Sgt Bowe Bergdahl has appeared in five Taliban videos, most recently in May 2011

The parents of the only US soldier held by the Taliban have broken their silence to urge that he be swapped with prisoners in Guantanamo Bay.

Bob and Jani Bergdahl said they were frustrated at the pace of negotiations to return their son, Sgt Bowe Bergdahl.

He was captured in June 2009 and it is thought he is being held by a Taliban affiliate in north-west Pakistan.

The 26-year-old's release is part of talks between the US and the Taliban, which have been stalled since January.

The Bergdahls spoke to the Idaho Mountain Express, external, after almost three years of silence.

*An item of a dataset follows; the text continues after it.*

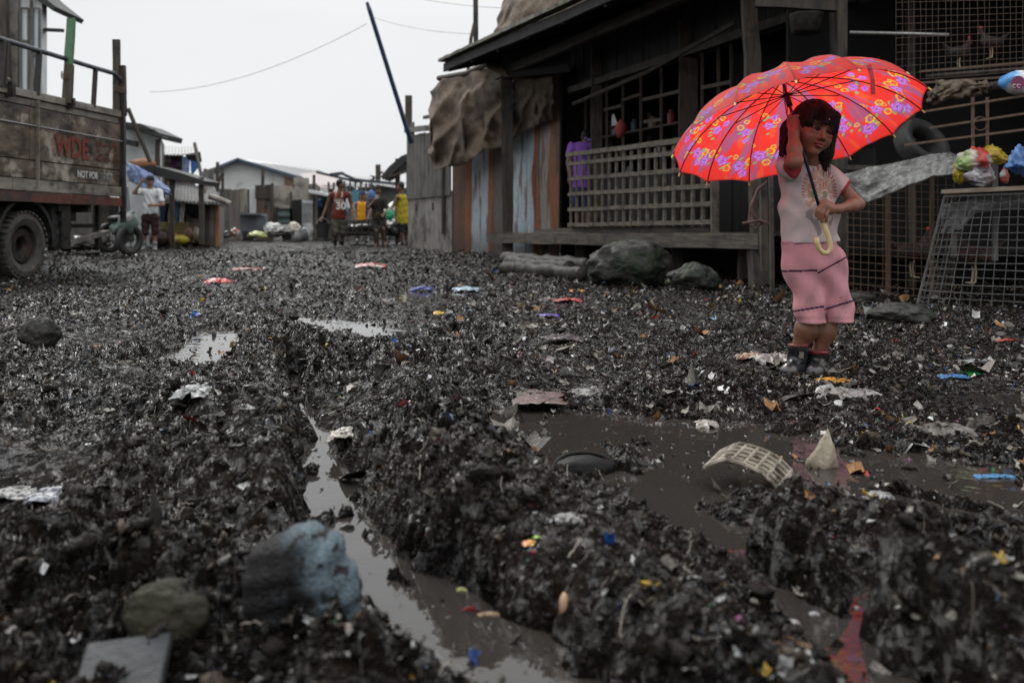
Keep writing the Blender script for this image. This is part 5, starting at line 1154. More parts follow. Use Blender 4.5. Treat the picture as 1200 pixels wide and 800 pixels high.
# utility pole and wires
up_ = empty('utility_pole', 'thin grey utility pole above the far roofs', 'utility pole', P(444, 280, 45))
MB().tube([P(444, 281, 45), P(443, 193, 45)], .12, 8).build('pole', wood_v, up_); MB().beam(P(441, 203, 45), P(449, 202, 45), .10).build('crossarm', wood_v, up_)
MB().beam(P(433, 222, 45), P(437, 206, 45), .22).build('short_post', wood_v, up_)
def wire(pts, r, label):
    q = MB().tube(pts, r, 4, False); tag(q.build('power_line', solid('wire_grey', (.06, .07, .08), .5)), label, 'power line')
def sag(a, b, n, s): a, b = Vector(a), Vector(b); return [a.lerp(b, t)+Vector((0, 0, -s*4*t*(1-t))) for t in np.linspace(0, 1, n)]
wire(sag(P(430, 28, 30), P(175, 108, 40), 16, .5), .009, 'slack wire falling across the sky towards the far shacks')
wire(sag(P(436, 20, 26), P(560, 40, 20), 12, .10), .007, 'wire running from the leaning pole to the tall wooden pole')
wire(sag(P(470, -6, 24), P(640, 10, 20), 12, .10), .007, 'topmost wire running off behind the porch roof')
wire(sag(P(193, 170, 26), P(146, 150, 24), 8, .05), .007, 'short wire at the small white house wall')

# ------------------------------------------------------------------ people in the street
def uu(V, g, S): return V-g['hem'] if 'hem' in g else V
lw_ = empty('scrap_wall', 'low dark scrap wall seen under and behind the truck', 'wall', P(95, 292, 22.4))
for k_, (a_, b_2, t_) in enumerate(((40, 62, 236), (62, 84, 228), (84, 108, 233), (108, 128, 226), (128, 146, 238))): qslab('wall_board', [(a_, t_), (b_2-.3, t_+1), (b_2-.3, 294), (a_, 294)], 22.4+.04*(k_ % 2), .06, (wood_dark, wood_v, plank_grey, wood_v, wood_dark)[k_], lw_)
for (px, py, w, h_, lb) in ((70, 284, .3, .2, 'dark heap under the truck bed by the wheel arch'), (100, 286, .35, .15, 'dark heap on the ground behind the truck step'), (120, 283, .25, .2, 'dark heap near the scooter wheel behind the truck')): bag('refuse_heap', px, py, 18.5, w, h_, (.03, .027, .024), lb, px)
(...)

It is thought the US military had encouraged the family to keep a low profile in order not to disrupt negotiations.

After a prisoner-of-war group asked Bob Bergdahl to speak in Washington on US Memorial Day, the family decided to go public to bring more attention to their son's captivity.

"We started out by trying to encourage the Taliban to take care of our son," he told the Express. "Now, we're worried that the government isn't concerned enough to put him on the [negotiating] table."

He told the New York Times: "We don't have faith in the US government being able to reconcile this."

State department negotiators had been trying to transfer five Taliban prisoners from Guantanamo Bay to house arrest in Qatar in exchange for Sgt Bergdahl, said US officials.

But the Taliban walked away from talks in March and that deal, which would have faced stiff political opposition in the US, has been in limbo ever since.

In a rare statement on Sgt Bergdahl, a Pentagon spokesman said the US was working to find and free the US soldier, using whatever methods needed.

"I wouldn't rule anything in or out," Colonel Dave Lapan told reporters.